◆ SHORT TASK: In the listing below, pick out lines with "picture".

◆ INPUT RECORDS:
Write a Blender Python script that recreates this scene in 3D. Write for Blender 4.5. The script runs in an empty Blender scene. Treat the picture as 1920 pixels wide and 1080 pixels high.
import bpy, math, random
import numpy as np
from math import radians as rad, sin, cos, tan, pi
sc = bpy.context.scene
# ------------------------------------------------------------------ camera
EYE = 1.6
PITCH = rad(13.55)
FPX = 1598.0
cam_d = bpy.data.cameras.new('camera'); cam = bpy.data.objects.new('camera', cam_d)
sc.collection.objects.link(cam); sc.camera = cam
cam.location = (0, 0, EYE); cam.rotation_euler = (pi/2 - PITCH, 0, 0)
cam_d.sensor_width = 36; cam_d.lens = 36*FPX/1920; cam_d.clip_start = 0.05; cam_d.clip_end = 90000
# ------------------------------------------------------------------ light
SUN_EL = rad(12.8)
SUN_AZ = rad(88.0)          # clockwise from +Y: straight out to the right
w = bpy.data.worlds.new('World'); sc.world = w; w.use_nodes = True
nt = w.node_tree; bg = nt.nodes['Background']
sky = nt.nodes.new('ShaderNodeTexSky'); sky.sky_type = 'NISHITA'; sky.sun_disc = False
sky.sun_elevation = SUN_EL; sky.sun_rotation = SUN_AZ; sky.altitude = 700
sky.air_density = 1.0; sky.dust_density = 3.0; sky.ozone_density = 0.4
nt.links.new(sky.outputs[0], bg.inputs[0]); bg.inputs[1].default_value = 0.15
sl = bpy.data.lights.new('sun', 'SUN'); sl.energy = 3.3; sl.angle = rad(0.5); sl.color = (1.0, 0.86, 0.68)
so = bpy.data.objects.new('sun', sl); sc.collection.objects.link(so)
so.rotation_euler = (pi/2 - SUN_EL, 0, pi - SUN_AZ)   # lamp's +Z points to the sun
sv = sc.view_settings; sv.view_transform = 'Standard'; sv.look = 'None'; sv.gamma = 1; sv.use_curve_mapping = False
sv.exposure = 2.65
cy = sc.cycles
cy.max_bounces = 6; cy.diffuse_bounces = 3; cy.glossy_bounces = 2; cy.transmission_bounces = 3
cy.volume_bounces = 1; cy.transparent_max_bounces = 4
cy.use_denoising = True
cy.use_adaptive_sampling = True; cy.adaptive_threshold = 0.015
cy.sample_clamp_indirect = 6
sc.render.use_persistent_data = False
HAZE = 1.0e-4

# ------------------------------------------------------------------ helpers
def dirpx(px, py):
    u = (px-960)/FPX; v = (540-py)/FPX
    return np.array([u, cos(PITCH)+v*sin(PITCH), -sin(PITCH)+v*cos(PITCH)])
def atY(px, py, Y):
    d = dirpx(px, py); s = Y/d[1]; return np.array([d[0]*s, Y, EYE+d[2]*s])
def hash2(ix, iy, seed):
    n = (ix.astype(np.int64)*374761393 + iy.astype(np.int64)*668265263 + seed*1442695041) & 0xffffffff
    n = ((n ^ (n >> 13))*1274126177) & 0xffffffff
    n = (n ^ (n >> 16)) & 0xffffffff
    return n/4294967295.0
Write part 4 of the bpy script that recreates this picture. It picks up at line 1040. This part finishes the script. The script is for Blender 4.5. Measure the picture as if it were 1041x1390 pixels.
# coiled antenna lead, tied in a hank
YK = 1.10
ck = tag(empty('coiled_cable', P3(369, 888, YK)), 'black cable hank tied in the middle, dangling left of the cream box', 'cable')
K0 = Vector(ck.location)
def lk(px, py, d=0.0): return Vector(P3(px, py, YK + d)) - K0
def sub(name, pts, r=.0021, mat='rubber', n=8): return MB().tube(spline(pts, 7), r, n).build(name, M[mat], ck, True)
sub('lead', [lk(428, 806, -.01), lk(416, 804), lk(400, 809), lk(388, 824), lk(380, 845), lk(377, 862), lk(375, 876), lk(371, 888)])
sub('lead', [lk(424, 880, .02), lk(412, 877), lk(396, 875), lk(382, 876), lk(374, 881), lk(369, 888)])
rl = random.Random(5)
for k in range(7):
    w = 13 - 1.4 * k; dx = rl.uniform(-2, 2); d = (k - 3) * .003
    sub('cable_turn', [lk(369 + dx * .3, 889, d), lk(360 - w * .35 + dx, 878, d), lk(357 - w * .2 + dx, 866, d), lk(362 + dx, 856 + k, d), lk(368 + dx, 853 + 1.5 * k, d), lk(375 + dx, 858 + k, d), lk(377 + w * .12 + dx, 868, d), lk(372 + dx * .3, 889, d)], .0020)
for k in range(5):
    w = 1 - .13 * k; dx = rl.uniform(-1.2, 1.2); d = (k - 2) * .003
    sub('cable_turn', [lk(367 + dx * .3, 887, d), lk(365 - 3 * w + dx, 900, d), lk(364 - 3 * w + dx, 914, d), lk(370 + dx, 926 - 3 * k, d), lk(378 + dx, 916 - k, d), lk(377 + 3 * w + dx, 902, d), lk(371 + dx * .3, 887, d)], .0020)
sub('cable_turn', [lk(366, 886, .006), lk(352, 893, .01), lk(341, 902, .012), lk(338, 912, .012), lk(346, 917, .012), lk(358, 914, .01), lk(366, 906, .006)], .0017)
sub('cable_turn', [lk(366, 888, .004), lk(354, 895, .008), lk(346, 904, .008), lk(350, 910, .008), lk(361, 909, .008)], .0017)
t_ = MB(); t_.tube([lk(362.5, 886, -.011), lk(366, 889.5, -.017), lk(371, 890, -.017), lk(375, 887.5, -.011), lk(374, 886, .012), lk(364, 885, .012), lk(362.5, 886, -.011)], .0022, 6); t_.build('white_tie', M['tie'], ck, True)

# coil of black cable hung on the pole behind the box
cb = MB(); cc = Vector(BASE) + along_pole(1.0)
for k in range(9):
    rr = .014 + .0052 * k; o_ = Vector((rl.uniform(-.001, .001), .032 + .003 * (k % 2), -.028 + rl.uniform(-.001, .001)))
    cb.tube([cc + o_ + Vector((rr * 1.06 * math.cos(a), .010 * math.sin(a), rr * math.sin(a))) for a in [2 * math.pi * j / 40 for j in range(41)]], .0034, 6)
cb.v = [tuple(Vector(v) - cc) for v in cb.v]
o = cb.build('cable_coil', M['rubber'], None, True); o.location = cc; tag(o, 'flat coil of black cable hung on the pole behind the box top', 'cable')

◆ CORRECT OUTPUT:
Write a Blender Python script that recreates this scene in 3D. Write for Blender 4.5. The script runs in an empty Blender scene. Treat the picture as 1920 pixels wide and 1080 pixels high.
Write part 4 of the bpy script that recreates this picture. It picks up at line 1040. This part finishes the script. The script is for Blender 4.5. Measure the picture as if it were 1041x1390 pixels.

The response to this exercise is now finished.